Albert Barnes Commentary


Albert Barnes Commentary
"Woe is me because of my hurt! my wound is grievous: but I said, Truly this is [my] grief, and I must bear it. My tent is destroyed, and all my cords are broken: my children are gone forth from me, and they are not: there is none to spread my tent any more, and to set up my curtains. For the shepherds are become brutish, and have not inquired of Jehovah: therefore they have not prospered, and all their flocks are scattered. The voice of tidings, behold, it cometh, and a great commotion out of the north country, to make the cities of Judah a desolation, a dwelling-place of jackals. O Jehovah, I know that the way of man is not in himself: it is not in man that walketh to direct his steps. O Jehovah, correct me, but in measure: not in thine anger, lest thou bring me to nothing. Pour out thy wrath upon the nations that know thee not, and upon the families that call not on thy name: for they have devoured Jacob, yea, they have devoured him and consumed him, and have laid waste his habitation." — Jeremiah 10:19-25 (ASV)
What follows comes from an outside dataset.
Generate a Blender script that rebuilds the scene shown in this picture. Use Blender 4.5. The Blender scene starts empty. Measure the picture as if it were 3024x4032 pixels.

The lamentation of the daughter of Zion, the Jewish Church, at the devastation of the land, and her humble prayer to God for mercy (Jeremiah 10:19).
Grievous – Rather, "mortal," that is, fatal, incurable.
A grief – Or, "my grief."
(Jeremiah 10:20) tabernacle – that is, "tent." Jerusalem laments that her tent is plundered and her children carried into exile, and so are not (Matthew 2:18)—they are dead, either absolutely, or dead to her in the remote land of their captivity. They can no longer aid the widowed mother in pitching her tent or in hanging up the curtains around it.
(Jeremiah 10:21) Therefore they shall not prosper – Rather, "therefore they have not governed wisely." "The pastors," that is, the kings and rulers (Jeremiah 2:8), having sunk to the condition of barbarous and untutored men, could not govern wisely.
(Jeremiah 10:22) The "great commotion" is the confused noise of the army on its march .
Dragons – that is, jackals; see the marginal reference.
(Jeremiah 10:23) At the rumor of the enemy’s approach, Jeremiah utters in the name of the nation a supplication appropriate for those overtaken by divine justice.
(Jeremiah 10:24) With judgment – In Jeremiah 30:11; Jeremiah 46:28, the word "judgment" (with a different preposition) is rendered in measure. The contrast, therefore, is between punishment inflicted in anger and that inflicted as a duty of justice, whose object is the criminal’s reformation.
Jeremiah prays that God would punish Jacob only to the extent that it would bring him to true repentance, but that He would pour forth His anger upon the pagan, as upon that which opposes itself to God (Jeremiah 10:25).